Giving evidence by video the girl told how they were walking home from the shop when she was suddenly grabbed from behind.

She said: “Suddenly he was just standing there, grabbing me, and moving forward with me.

“I just didn’t know what happened so I started screaming. I don’t know how he approached me: he was quite silent.

“He just grabbed and started trying to move with me. Then for some reason he just let go of me and then ran around the corner.

“I can’t remember how many times, but I did scream. I think he got a bit frightened that someone might hear me so he let go.”

She said one of the other girls was walking just behind her and also joined in making a noise.

“She was crying and screaming as well, making it louder to give it more chance that someone would hear,” she said.

The girl said that Benfield grabbed her by the shoulder and lower back and tried to walk off with her in the short incident.

“He went like that and then tried to drag me along,” she said, adding she fell and scraped her knees.

After he fled she said she rushed home, where her parents called the police.

The youngster said that her attacker had gone past the other girl, who was younger and smaller, and grabbed at her.

“That made me think he was after me for something: maybe I have seen him before and I didn’t know it,” she said.

Earlier David Reid, prosecuting, told the jury of six men and six women that CCTV footage from the village showed Benfield’s car parked near the shop.

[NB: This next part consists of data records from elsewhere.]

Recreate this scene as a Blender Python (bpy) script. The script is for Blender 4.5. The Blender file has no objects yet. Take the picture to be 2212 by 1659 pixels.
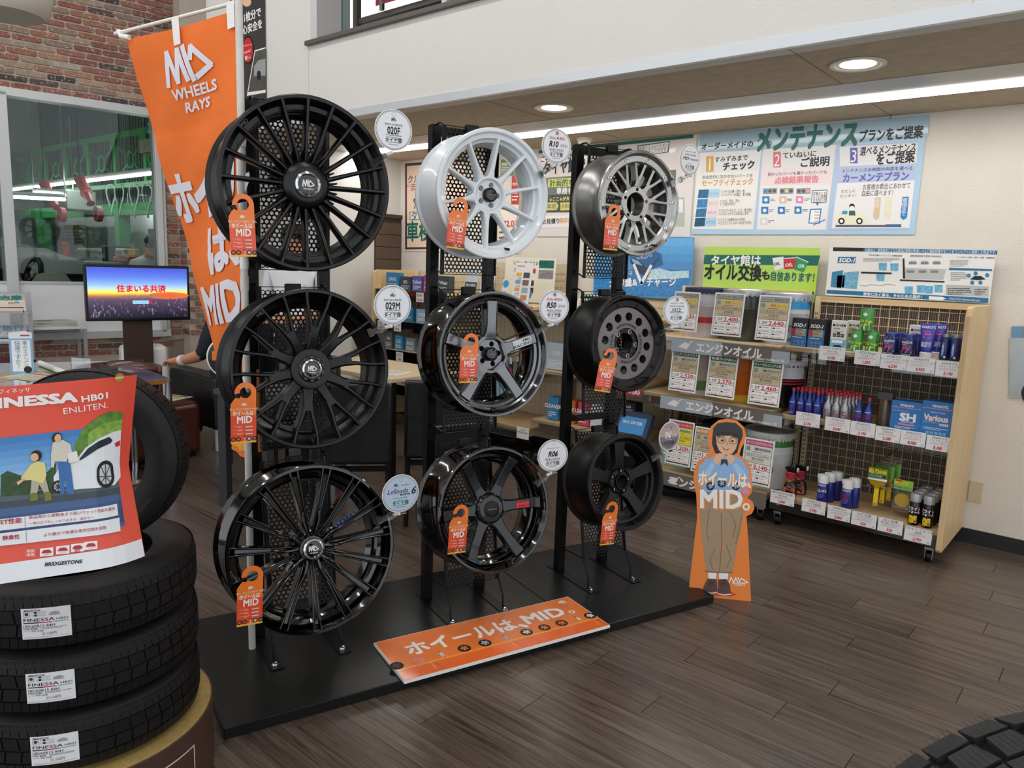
import bpy, math, random
from mathutils import Vector, Matrix
random.seed(7)
sc = bpy.context.scene
COL = sc.collection
PI = math.pi

# ---------------------------------------------------------------- camera
FPX, PITCH, ROLL, HEAD, CAMH = 1620.0, math.radians(9.0), math.radians(2.0), math.radians(40.0), 1.5
_f0 = Vector((-math.sin(HEAD), math.cos(HEAD), 0)); _r0 = Vector((math.cos(HEAD), math.sin(HEAD), 0)); _u0 = Vector((0, 0, 1))
CF = _f0*math.cos(PITCH) - _u0*math.sin(PITCH)
_u1 = _u0*math.cos(PITCH) + _f0*math.sin(PITCH)
CR = _r0*math.cos(ROLL) + _u1*math.sin(ROLL)
CU = _u1*math.cos(ROLL) - _r0*math.sin(ROLL)
CAM = Vector((0, 0, CAMH))
cd = bpy.data.cameras.new('camera'); cam = bpy.data.objects.new('camera', cd); COL.objects.link(cam)
cd.sensor_fit = 'HORIZONTAL'; cd.sensor_width = 36.0; cd.lens = 36.0*FPX/2212.0; cd.clip_start = 0.02; cd.clip_end = 200
cam.matrix_world = Matrix(((CR.x, CU.x, -CF.x, 0), (CR.y, CU.y, -CF.y, 0), (CR.z, CU.z, -CF.z, CAMH), (0, 0, 0, 1)))
sc.camera = cam

# ---------------------------------------------------------------- world, exposure, big lights
sc.view_settings.view_transform = 'Standard'; sc.view_settings.look = 'None'
sc.view_settings.gamma = 1.0; sc.view_settings.exposure = 0.25; sc.view_settings.use_curve_mapping = False
w = bpy.data.worlds.new('daylight'); sc.world = w; w.use_nodes = True
bg = w.node_tree.nodes['Background']; bg.inputs[0].default_value = (0.93, 0.96, 1.0, 1); bg.inputs[1].default_value = 1.1
HALL_LAMP, LINE_LAMP, DOWN_LAMP, GARAGE_LAMP = 25.0, 9.5, 16.0, 17.0   # emission of the hall tubes, the soffit line lamp, the downlights, the workshop tubes

# ---------------------------------------------------------------- helpers: pixel rays used to measure places in the photograph
def ray(x, y): return CR*((x-1106)/FPX) + CU*(-(y-829.5)/FPX) + CF
def onplane(x, y, p, n):
    d = ray(x, y); return CAM + d*((Vector(p)-CAM).dot(n)/d.dot(n))
def onz(x, y, z=0.0): return onplane(x, y, (0, 0, z), Vector((0, 0, 1)))
def onY(x, y, Y): return onplane(x, y, (0, Y, 0), Vector((0, 1, 0)))
def onX(x, y, X): return onplane(x, y, (X, 0, 0), Vector((1, 0, 0)))
def atd(x, y, d): return CAM + ray(x, y)*d

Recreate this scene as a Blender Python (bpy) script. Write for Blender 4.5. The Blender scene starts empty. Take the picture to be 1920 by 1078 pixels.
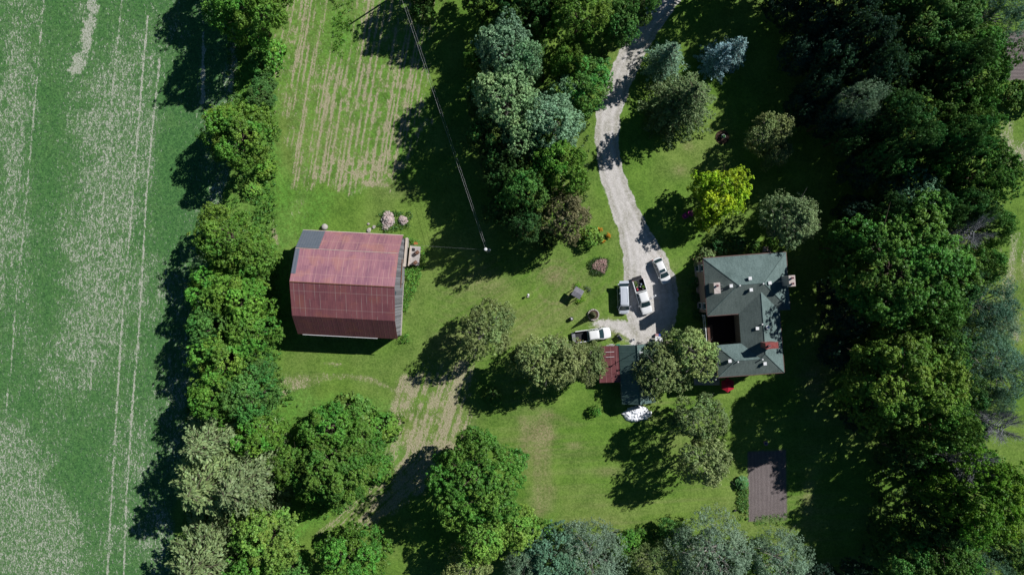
import bpy, math, random
import numpy as np
from mathutils import Vector, Matrix, Euler

PI = math.pi
R = math.radians
S = 0.0875            # metres on the ground per photo pixel
H = 118.0             # camera height
C = bpy.context.scene.collection
rng = np.random.default_rng(11)
random.seed(11)

def P(px, py, z=0.0):                 # real place of a point known to be z metres above ground
    k = (H - z) / H * S
    return Vector(((px - 960) * k, (539 - py) * k, z))

# ------------------------------------------------------------------ materials
def nodes(name):
    m = bpy.data.materials.new(name); m.use_nodes = True
    nt = m.node_tree; nt.nodes.clear()
    return m, nt

class NT:
    def __init__(s, nt): s.nt = nt
    def n(s, t, **kw):
        o = s.nt.nodes.new(t)
        for k, v in kw.items(): setattr(o, k, v)
        return o
    def link(s, a, b): s.nt.links.new(a, b)
    def setin(s, node, key, v):
        if hasattr(v, 'is_output'): s.link(v, node.inputs[key])
        elif isinstance(v, (tuple, list)):
            v = tuple(v)
            if len(v) == 3 and node.inputs[key].type == 'RGBA': v = v + (1,)
            node.inputs[key].default_value = v
        else: node.inputs[key].default_value = v
    def math(s, op, a, b=0.0, c=None, clamp=False):
        o = s.n('ShaderNodeMath', operation=op, use_clamp=clamp)
        s.setin(o, 0, a); s.setin(o, 1, b)
        if c is not None: s.setin(o, 2, c)
        return o.outputs[0]
    def mix(s, f, a, b, mode='MIX'):
        o = s.n('ShaderNodeMix', data_type='RGBA', blend_type=mode)
        s.setin(o, 0, f)
        s.setin(o, 6, tuple(a) + (1,) if isinstance(a, tuple) and len(a) == 3 else a)
        s.setin(o, 7, tuple(b) + (1,) if isinstance(b, tuple) and len(b) == 3 else b)
        return o.outputs[2]
    def noise(s, vec, scale, detail=3, rough=0.55, dist=0.0):
        o = s.n('ShaderNodeTexNoise')
        if vec is not None: s.link(vec, o.inputs['Vector'])
        o.inputs['Scale'].default_value = scale; o.inputs['Detail'].default_value = detail
        o.inputs['Roughness'].default_value = rough; o.inputs['Distortion'].default_value = dist
        return o.outputs['Fac']
    def ramp(s, f, lo, hi):                                   # smooth 0..1 between lo and hi
        o = s.n('ShaderNodeMapRange', interpolation_type='SMOOTHSTEP')
        s.setin(o, 0, f); s.setin(o, 1, lo); s.setin(o, 2, hi)
        return o.outputs[0]
    def attr(s, name, out='Fac'):
        o = s.n('ShaderNodeAttribute', attribute_name=name)
        return o.outputs[out]
    def mapping(s, vec, scale=(1, 1, 1), rot=(0, 0, 0)):
        o = s.n('ShaderNodeMapping'); s.link(vec, o.inputs[0])
        o.inputs['Scale'].default_value = scale; o.inputs['Rotation'].default_value = rot
        return o.outputs[0]
    def coord(s): return s.n('ShaderNodeTexCoord').outputs['Object']
    def bsdf(s, color, rough=0.8, spec=0.3, metal=0.0, coat=0.0, bump=None, bstr=0.3, bdist=0.05):
        b = s.n('ShaderNodeBsdfPrincipled')
        s.setin(b, 'Base Color', color); s.setin(b, 'Roughness', rough)
        b.inputs['Specular IOR Level'].default_value = spec
        b.inputs['Metallic'].default_value = metal; b.inputs['Coat Weight'].default_value = coat
        if bump is not None:
            bn = s.n('ShaderNodeBump'); bn.inputs['Strength'].default_value = bstr
            bn.inputs['Distance'].default_value = bdist
            s.link(bump, bn.inputs['Height']); s.link(bn.outputs[0], b.inputs['Normal'])
        o = s.n('ShaderNodeOutputMaterial'); s.link(b.outputs[0], o.inputs[0])
        return b

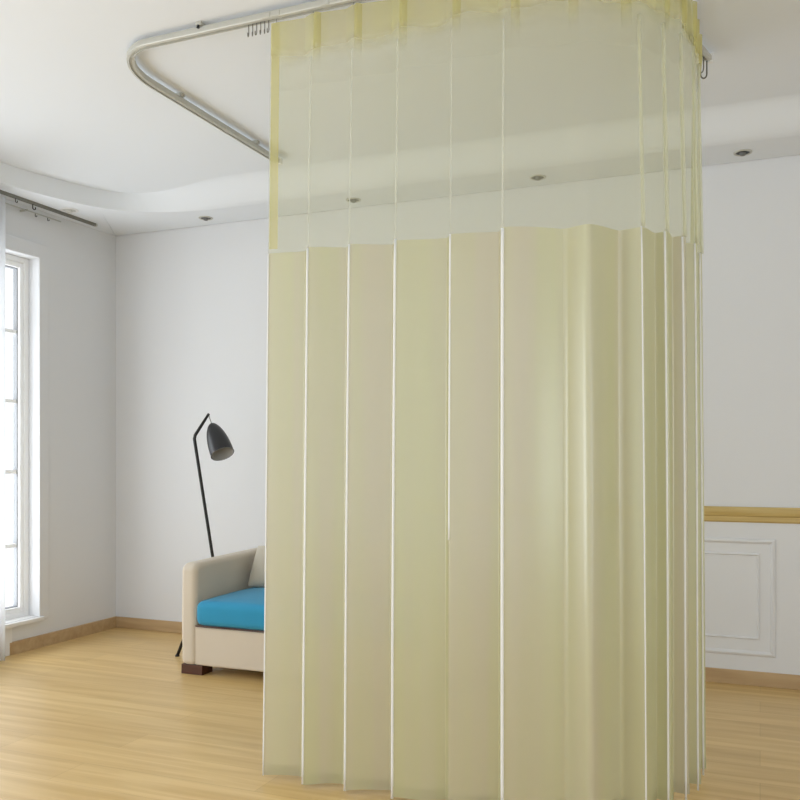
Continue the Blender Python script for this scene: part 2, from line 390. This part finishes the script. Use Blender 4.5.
# brackets up to the ceiling
for (x, y, a) in ((-2.42, 3.92, 0), (-2.42, 3.28, 0), (-1.95, YR, 1), (-1.35, YR, 1), (-.245, 3.45, 0)):
    bm = bmesh.new(); dx, dy = ((.022, .012) if a == 0 else (.012, .022))
    bx(bm, x-dx, x+dx, y-dy, y+dy, ZR+.029, H_CEIL)
    b_ = tp(er, 'ceiling_bracket', bm, M['alu'], bevel=.002)
    bm = bmesh.new(); sx = x-(.021 if a == 0 else 0); sy = y-(.021 if a else 0)
    bx(bm, sx-.004, sx+.004, sy-.004, sy+.004, ZR+.018, ZR+.030)
    o = tp(er, 'screw', bm, M['darkhook'])
for (x, y, a) in ((-2.42, 3.66, 0), (-1.66, YR, 1), (-1.62, YR, 1), (-1.42, YR, 1)):
    bm = bmesh.new(); dx, dy = ((.020, .03) if a == 0 else (.018, .020))
    bx(bm, x-dx, x+dx, y-dy, y+dy, ZR+.003, ZR+.021)
    tp(er, 'joint_sleeve', bm, M['alu'], bevel=.002)
for (x, y) in ((-2.42, 4.15), (-.195, 3.735)):
    bm = bmesh.new(); bx(bm, x-.021, x+.021, y-.004, y+.022, ZR-.003, ZR+.032)
    c_ = tp(er, 'end_cap', bm, M['white'], bevel=.003)

# ------------------------------------------------------------------ the long curtain
X0 = -1.645
S1 = (-.765-X0); RA = .52; S2 = S1+RA*math.pi/2; 
def path(s):
    if s < S1: return Vector((X0+s, YR, 0)), Vector((0, -1, 0))
    if s < S2:
        a = (s-S1)/RA - math.pi/2
        return Vector((-.765+RA*math.cos(a), YR+RA+RA*math.sin(a), 0)), Vector((math.cos(a), math.sin(a), 0))
    return Vector((-.245, YR+RA+(s-S2), 0)), Vector((1, 0, 0))
SE = S2+.34
# ridges: position along the curtain, depth of the return, extra sideways width of the return, softness, style
ridges = [(.169,.050,.010,.0022,1),(.329,.045,.009,.0022,1),(.502,.050,.010,.0025,1),(.695,.040,.010,.004,2),(.874,.050,.012,.0025,1),
          (1.124,.070,.034,.009,3),(1.290,.060,.018,.006,3),(1.395,.040,.006,.004,1),(1.49,.040,.006,.004,1),(1.60,.040,.006,.004,1),(1.75,.040,.006,.004,1)]
def raw(s):
    ks = [(0, .006)]
    for (r, dp, ex, sf, st) in ridges:
        p, n = path(r); v = (Vector((p.x, p.y, 0))).normalized()
        tang = Vector((-n.y, n.x, 0)); slant = -(v.dot(tang))/max(.25, -v.dot(n)) if v.dot(n) < 0 else 0
        lat = max(.006, dp*slant+ex) if st != 3 else ex+.02
        lat = min(lat, .06)
        ks += [(r-lat, -dp*.5), (r, dp*.5)]
    ks.append((SE, -.02))
    for (a, oa), (b, ob) in zip(ks, ks[1:]):
        if a <= s <= b:
            t = (s-a)/(b-a); return oa+(ob-oa)*(t if b-a < .065 else (t*.55+.45*(1-math.cos(math.pi*t))/2))
    return 0
def off(s, soft):
    return sum(raw(min(max(s+soft*k, 0), SE))*w_ for k, w_ in ((-1,.2),(-.5,.2),(0,.2),(.5,.2),(1,.2)))
smid = .9
def cpt(s, z, push=0):
    k = max(0, (2.75-z)/2.75)
    soft = .006
    for r in ridges:
        if abs(s-r[0]) < .06: soft = max(.0025, r[3])
    o = off(s, soft)*(.35+.65*min(1, k*3.0))*(1+.25*k)
    ss = smid+(s-smid)*(1+.035*k)
    ss = max(-.04, min(ss, SE+.06))
    p, n = path(ss if ss > 0 else 0)
    if ss < 0: p = p+Vector((ss, 0, 0))
    o += .010*noise.noise(Vector((s*3.1, z*.5, 2.0)))*k + .003*noise.noise(Vector((s*8, z*.4, 7)))*k
    e_ = max(0, min(1, (s-S1)/.4)); o += .035*k*e_+.028*e_*(1-k)
    q = p+n*(o+push); return Vector((q.x, q.y, z))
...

“The girls have started walking down Park Place and very shortly afterwards someone has emerged from Mr Benfield’s car,” he said, playing it to the jury.

Mr Reid said after the alleged incident Benfield went to a branch of Peacocks in Cirencester where he bought a new ‘jazzy’ red shirt.

When he was arrested the day after he insisted he had been wearing it all day on Saturday.

But footage from the stable yard where he worked in nearby Braydon, and from the shop, showed him in the distinctive blue top, the jury were told.

When he was questioned the defendant also said that he had not been to the village where his grandparents lived since the Thursday before.

And he said that the car seen by CCTV must be someone else who had cloned his black Vauxhall Astra.

Benfield denies the charges and the trial, which is expected to last four days, continues.